What is a FICO Score?
FICO scores are numeric representations of your credit profile. The higher the FICO score the better credit risk you are. FICO is a product of Fair, Isaac Company. These have been around for several years but started to be used in the mortgage lending business in 1995 for the purpose of keeping down the expense associated with Home Equity loans. These scores are now used by Freddie Mac and Fannie Mae in conjunction with there automated underwriting systems.
The following is an overview of what constitues a FICO Score: 1.They are based on years of computer modeling aimed at predicting who might be a credit risk. 2.Their purpose is to reduce the cost of examining credit reports and to speed mortgage approvals through the process of automated underwriting . 3.The important negative factors are: bankruptcies, delinquencies, credit lates, collections, too many open credit lines, "too much" credit, too little credit history. 4.The score is only as good as the data.
How much down payment will I need?
You can get a home with as little as 5% downpayment (there are special cases which do 3% down). If your downpayment is less than 20% of the purchase price, or 20% of the appraisal for a refinance you will need Private Insurance (PMI). The downpayment must be well-documented. That is, you must show, for example, bank statements proving that you have had the money for at least 2 months
Why should I do a NO POINT, NO COST LOAN?
Maybe you are thinking of refinancing but you think rates are going to decline some more this year. What should you do? Suppose you have an $250,000 adjustable mortgage with a lifetime cap of 10%; your monthly payment can go to $2,193. Your current adjustable rate is 7.5%, the monthly payment is $1,748 and may go to 8.5% during the next year, your payment will increase to $1,922.
The No-Point No-Fee Advantage: If you can refinance your home @ 7.50 % payment of $1,744 fixed for 30 years you can avoid the risk associated with an adjustable and if rates fall you can refinance once again. Why? By not paying the loan points and closing costs out of your pocket you have the financial flexibility to refinance again and again if interest rates continue to fall and continue to lower your monthly payments without spending anything.

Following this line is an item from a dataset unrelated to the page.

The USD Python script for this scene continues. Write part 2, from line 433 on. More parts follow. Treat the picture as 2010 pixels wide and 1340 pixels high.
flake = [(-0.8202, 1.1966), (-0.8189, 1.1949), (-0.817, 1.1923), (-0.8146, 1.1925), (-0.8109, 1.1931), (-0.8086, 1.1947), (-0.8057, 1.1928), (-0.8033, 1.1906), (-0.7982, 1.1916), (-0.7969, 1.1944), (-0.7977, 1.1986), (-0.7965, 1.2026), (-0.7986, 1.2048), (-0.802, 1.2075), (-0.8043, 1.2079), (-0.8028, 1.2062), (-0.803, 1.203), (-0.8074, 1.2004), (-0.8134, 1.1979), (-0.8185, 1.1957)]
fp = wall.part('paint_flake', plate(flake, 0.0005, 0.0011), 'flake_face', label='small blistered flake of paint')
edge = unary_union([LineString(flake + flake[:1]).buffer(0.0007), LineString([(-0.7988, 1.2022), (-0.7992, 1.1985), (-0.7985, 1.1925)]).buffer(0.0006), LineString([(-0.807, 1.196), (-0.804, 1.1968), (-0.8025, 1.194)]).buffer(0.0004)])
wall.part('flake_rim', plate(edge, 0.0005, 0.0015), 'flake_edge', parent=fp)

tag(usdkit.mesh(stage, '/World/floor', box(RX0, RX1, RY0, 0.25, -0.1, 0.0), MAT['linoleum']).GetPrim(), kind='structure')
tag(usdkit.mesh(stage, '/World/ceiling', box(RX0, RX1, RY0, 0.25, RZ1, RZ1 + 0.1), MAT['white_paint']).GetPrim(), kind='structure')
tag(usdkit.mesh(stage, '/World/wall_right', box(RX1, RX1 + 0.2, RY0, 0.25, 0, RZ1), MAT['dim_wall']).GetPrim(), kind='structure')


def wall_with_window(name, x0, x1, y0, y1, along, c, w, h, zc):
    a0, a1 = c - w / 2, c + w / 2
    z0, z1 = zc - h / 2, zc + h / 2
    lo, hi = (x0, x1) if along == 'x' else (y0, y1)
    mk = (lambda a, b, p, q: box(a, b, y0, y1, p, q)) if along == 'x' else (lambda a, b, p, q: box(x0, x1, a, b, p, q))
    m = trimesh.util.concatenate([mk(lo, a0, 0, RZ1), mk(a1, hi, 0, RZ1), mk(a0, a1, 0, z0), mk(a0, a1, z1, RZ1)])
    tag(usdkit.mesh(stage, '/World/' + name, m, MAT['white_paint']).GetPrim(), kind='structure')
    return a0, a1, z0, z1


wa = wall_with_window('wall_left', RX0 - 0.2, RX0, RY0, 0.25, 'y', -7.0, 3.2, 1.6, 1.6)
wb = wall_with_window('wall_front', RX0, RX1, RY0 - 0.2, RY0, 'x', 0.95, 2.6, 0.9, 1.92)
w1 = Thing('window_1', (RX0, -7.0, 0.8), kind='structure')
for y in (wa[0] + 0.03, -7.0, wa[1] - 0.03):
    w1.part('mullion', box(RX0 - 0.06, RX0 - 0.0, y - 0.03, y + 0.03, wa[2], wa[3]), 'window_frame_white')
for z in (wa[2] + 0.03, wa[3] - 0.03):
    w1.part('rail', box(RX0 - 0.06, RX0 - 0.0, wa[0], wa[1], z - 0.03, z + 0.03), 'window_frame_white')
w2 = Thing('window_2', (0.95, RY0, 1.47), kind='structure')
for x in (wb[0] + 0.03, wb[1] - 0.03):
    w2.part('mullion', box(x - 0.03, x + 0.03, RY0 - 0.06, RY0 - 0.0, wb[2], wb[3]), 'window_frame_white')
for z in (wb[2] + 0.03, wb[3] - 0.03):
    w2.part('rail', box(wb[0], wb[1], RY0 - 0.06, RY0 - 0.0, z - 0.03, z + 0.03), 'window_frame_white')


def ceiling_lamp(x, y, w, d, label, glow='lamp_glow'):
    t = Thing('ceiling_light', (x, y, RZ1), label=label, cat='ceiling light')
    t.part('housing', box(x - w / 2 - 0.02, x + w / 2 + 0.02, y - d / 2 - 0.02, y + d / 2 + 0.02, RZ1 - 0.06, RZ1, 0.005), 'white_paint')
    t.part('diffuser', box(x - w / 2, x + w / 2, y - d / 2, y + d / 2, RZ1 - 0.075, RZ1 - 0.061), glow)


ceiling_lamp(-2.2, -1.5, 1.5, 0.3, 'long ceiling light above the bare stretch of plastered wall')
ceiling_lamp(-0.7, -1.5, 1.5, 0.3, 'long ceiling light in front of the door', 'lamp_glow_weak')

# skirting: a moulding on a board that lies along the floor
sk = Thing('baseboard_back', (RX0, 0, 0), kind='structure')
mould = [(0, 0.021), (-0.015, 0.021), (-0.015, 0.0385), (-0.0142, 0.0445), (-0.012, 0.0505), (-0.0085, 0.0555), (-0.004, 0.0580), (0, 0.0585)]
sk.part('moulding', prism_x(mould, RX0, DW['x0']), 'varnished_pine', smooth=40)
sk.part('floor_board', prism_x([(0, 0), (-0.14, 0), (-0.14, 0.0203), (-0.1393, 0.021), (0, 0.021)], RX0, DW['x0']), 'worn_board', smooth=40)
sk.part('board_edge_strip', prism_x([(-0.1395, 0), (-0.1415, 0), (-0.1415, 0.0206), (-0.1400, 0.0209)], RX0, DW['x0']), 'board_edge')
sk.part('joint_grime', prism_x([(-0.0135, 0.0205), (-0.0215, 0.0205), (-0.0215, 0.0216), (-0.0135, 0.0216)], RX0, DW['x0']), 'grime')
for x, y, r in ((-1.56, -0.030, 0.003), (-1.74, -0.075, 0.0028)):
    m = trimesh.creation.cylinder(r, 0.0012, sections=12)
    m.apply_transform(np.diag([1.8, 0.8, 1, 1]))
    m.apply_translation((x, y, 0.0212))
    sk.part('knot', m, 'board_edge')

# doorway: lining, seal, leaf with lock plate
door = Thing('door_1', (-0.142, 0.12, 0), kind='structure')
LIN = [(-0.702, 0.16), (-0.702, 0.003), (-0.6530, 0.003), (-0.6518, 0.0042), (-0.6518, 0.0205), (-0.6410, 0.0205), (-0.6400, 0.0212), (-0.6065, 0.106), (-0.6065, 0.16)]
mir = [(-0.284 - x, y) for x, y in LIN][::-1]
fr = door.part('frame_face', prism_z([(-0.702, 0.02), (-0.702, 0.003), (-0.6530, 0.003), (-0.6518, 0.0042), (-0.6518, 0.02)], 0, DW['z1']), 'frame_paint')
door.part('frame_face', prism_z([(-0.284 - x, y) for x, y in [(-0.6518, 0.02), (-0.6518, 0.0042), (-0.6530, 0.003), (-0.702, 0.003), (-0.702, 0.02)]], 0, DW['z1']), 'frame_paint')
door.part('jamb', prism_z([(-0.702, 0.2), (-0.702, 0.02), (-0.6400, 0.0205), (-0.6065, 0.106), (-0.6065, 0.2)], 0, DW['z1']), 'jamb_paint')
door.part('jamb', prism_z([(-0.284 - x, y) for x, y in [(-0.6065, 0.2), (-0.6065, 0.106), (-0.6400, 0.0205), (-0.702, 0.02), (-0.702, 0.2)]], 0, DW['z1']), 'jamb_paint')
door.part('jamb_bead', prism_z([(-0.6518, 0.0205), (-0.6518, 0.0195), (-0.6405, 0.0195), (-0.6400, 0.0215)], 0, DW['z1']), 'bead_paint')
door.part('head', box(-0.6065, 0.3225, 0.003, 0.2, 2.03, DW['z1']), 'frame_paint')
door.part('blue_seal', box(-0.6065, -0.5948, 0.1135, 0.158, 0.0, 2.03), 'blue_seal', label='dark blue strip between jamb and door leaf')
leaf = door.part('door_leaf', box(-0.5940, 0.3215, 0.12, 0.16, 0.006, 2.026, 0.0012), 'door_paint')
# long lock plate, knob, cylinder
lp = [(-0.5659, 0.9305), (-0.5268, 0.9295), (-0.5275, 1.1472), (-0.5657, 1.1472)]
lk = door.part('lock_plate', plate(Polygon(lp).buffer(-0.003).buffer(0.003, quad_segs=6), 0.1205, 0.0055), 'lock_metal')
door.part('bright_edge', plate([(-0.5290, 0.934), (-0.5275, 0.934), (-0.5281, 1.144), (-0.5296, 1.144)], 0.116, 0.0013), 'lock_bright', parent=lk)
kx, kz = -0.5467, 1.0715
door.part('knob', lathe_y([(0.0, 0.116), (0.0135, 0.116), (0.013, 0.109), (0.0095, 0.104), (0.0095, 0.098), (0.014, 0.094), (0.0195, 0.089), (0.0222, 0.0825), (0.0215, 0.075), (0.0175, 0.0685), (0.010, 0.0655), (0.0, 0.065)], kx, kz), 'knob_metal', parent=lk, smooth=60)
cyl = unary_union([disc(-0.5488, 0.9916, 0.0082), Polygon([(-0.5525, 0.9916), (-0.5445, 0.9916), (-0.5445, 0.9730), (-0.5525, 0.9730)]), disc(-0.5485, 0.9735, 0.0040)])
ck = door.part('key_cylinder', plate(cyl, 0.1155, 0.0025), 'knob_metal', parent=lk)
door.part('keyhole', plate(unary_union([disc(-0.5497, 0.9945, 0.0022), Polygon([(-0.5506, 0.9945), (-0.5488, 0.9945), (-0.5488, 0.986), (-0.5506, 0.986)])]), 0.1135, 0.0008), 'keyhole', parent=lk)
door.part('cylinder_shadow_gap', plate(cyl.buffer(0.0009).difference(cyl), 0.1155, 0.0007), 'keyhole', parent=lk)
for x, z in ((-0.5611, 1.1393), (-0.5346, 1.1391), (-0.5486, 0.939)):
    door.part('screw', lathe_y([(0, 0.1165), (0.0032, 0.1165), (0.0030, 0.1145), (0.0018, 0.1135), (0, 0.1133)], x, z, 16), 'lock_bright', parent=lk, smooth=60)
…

What does it mean to have 0 points or 1 point or 2 points?
A point is one percentage of the loan amount. The lenders offer rates which may be lower but require paying points. A rate of 6.75 7% with 1 point for a loan of $100,000 would require the borrower to pay a total of $1000 to the lender upon approval of the loan. A rate of 7.125% with 0 points will require no payment to the lender but the interest rate is slightly higher. Points will lower rates and are of benefit if you have some cash to lower the rate and intend to keep the loan for its full term.
How long does the loan process take?
The loan process can take as little as two weeks providing all of the proper information is received at the time of loan application. The more information that is provided at the beginning of the loan, the faster we can process that information and have the loan underwriter approve your loan.
What information will I need at the time of loan application?
The most common items needed are: Last Two Years Tax Returns, Recent Paystubs, Two Months Bank Statements, Mortgage Holder or Landlord Address and Account Number, Last Credit Card Statements if Balance is Carried Forward.
What is a Rate Lock?
The rates you see on this web site are always quoted (unless otherwise noted) for 30 day rate locks. The interest rate on your loan is not set until we fax a "Rate Lock" form to the lender and receive confirmation that they have received it. The loan must fund before the "lock expiration" date or you can lose your rate lock. When we are locking your rate and discussing the lock expiration date it is important that both borrowers be available to sign the documents. You must tell us of your vacation and travel plans. If one borrower will be out of town we can have a "specific power of attorney" prepared so that the other person may sign for both.
What is preapproval?
Preapproval is a step beyond prequalifying. In a preapproval we send the credit part of the loan package to the lender and get you approved for a certain type of loan with a particular lender before you have found or made an offer on a property.
With a preapproval you can close the loan faster and often will find your offer more acceptable to the seller. Sometimes sellers are anxious and will take somewhat less in price from someone who can close quickly.